* **GIVEN PROBLEM**
Quote every line from the top of the listing down to and including the line that contains "PI = math.pi".

* **DATA BLOCK**
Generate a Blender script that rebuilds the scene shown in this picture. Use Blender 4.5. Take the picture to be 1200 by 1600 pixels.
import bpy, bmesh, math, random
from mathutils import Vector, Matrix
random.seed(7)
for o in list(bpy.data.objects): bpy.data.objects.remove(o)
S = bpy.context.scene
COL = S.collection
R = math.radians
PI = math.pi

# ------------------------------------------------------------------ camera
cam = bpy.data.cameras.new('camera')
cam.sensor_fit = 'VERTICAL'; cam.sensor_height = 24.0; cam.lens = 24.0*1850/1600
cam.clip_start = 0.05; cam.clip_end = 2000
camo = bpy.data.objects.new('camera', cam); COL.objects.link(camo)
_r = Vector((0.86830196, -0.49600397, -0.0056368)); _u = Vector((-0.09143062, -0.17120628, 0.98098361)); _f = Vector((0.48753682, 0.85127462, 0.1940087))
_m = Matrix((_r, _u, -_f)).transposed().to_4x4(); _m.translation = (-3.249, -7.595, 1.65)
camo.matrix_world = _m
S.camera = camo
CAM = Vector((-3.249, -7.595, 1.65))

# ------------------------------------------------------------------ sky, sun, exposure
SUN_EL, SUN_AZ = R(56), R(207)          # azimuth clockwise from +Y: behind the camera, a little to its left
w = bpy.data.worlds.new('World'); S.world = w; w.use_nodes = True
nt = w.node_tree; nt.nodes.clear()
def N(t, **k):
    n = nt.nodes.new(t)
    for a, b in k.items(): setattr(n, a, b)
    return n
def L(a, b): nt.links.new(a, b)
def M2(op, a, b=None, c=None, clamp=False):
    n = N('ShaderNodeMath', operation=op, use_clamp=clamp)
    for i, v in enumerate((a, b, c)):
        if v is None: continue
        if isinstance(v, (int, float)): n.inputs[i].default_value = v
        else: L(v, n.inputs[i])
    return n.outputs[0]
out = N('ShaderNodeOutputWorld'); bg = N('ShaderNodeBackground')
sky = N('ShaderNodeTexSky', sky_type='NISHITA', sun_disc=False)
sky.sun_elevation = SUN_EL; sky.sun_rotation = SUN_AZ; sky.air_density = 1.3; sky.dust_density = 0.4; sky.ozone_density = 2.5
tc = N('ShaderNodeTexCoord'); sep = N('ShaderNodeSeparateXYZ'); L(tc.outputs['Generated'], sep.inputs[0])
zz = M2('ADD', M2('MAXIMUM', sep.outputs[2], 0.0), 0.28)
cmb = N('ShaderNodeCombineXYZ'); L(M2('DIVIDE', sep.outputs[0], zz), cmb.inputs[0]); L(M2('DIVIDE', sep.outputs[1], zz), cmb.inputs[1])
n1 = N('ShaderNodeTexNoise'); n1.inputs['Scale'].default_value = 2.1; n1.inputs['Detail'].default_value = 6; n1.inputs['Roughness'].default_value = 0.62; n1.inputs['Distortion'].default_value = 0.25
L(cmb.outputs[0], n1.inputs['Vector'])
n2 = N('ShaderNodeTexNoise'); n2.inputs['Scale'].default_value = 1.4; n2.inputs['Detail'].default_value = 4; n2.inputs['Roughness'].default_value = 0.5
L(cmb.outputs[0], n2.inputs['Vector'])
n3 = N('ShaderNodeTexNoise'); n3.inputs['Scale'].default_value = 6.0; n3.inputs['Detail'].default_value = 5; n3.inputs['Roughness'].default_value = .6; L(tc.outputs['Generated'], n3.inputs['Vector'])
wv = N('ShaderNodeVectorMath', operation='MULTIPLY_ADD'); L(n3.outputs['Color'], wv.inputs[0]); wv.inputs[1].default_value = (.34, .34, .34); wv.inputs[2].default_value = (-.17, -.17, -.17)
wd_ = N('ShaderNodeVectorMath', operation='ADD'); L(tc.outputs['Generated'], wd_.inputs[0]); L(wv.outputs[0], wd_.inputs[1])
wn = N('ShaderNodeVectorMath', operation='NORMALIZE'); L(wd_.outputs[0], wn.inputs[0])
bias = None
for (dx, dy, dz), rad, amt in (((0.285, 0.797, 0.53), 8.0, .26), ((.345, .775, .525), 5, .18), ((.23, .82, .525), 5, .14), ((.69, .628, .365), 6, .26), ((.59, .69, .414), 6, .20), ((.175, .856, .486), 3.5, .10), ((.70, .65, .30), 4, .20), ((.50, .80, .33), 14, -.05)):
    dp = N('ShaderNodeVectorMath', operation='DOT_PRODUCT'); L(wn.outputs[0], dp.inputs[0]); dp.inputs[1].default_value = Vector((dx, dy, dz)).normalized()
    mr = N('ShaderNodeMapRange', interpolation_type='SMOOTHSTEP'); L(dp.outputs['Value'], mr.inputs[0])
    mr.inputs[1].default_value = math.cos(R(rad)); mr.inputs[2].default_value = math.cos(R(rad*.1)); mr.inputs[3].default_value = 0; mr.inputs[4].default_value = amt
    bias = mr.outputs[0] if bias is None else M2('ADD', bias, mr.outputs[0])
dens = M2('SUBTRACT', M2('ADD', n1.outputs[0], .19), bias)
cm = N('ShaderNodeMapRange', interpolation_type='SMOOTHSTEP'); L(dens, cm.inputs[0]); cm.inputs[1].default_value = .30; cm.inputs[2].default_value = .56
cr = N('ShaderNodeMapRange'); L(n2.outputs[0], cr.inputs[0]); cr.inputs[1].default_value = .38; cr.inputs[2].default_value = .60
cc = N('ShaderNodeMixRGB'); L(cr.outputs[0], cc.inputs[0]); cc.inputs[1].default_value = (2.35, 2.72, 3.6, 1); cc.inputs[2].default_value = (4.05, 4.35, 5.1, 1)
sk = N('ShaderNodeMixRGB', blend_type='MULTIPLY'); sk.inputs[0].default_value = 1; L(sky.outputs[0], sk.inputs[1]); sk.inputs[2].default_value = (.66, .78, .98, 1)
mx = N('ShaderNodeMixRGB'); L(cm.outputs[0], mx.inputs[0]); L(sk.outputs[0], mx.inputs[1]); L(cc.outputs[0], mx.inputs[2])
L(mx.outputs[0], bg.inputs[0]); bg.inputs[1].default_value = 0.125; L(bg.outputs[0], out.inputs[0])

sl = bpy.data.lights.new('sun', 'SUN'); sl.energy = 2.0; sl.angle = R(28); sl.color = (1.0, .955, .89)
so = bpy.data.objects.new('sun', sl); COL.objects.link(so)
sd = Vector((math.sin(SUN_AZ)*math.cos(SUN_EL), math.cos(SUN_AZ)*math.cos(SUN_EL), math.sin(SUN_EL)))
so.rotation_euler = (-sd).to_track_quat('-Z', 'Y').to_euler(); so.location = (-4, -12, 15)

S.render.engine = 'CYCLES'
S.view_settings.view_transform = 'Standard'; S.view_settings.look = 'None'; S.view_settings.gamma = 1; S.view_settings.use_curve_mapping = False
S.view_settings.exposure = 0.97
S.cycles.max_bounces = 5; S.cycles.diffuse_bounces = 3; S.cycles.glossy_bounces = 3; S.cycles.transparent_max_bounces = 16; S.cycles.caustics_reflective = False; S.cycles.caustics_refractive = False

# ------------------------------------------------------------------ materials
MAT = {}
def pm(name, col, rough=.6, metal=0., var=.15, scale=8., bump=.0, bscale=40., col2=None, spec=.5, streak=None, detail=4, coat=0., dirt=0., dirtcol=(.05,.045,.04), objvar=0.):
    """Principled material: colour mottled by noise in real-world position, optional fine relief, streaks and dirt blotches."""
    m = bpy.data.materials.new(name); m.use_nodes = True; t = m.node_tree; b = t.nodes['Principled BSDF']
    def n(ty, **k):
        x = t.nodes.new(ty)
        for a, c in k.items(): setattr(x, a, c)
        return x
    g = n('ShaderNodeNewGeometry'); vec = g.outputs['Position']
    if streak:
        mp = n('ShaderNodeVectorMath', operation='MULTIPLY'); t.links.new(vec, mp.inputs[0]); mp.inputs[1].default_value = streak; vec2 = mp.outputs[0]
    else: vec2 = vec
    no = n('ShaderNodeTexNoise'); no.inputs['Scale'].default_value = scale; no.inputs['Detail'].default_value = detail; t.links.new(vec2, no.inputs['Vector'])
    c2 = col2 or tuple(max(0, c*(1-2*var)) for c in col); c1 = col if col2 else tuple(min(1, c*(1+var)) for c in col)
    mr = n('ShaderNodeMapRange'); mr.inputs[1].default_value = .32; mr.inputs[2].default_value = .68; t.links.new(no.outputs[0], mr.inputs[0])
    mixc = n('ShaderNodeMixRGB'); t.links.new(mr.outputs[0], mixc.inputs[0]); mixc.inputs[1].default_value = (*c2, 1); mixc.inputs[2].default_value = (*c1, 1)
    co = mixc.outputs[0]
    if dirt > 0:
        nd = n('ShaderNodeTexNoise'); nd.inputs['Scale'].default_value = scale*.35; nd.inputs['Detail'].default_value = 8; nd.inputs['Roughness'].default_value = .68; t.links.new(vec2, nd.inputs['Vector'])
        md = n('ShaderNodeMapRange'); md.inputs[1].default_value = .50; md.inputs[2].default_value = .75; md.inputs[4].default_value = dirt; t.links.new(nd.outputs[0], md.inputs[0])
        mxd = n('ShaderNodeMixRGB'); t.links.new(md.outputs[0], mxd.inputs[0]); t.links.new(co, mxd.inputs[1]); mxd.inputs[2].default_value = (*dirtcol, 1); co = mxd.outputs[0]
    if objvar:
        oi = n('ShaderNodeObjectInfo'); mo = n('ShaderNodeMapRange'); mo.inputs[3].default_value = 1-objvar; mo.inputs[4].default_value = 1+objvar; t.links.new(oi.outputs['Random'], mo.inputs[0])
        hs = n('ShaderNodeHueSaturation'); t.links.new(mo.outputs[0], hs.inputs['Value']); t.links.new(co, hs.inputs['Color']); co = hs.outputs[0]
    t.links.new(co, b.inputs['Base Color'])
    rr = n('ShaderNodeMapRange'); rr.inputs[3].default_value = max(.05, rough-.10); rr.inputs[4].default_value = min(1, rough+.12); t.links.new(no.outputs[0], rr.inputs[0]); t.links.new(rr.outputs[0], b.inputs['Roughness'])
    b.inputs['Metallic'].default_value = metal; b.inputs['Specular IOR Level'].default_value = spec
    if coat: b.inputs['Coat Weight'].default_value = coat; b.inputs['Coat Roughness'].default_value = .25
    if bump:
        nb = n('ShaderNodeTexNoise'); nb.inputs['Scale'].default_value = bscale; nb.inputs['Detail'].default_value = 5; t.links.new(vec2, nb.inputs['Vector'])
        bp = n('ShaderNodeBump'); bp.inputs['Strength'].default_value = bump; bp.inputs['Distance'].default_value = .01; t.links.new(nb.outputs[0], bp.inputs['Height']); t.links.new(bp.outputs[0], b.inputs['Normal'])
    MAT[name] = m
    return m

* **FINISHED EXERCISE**
Generate a Blender script that rebuilds the scene shown in this picture. Use Blender 4.5. Take the picture to be 1200 by 1600 pixels.
import bpy, bmesh, math, random
from mathutils import Vector, Matrix
random.seed(7)
for o in list(bpy.data.objects): bpy.data.objects.remove(o)
S = bpy.context.scene
COL = S.collection
R = math.radians
PI = math.pi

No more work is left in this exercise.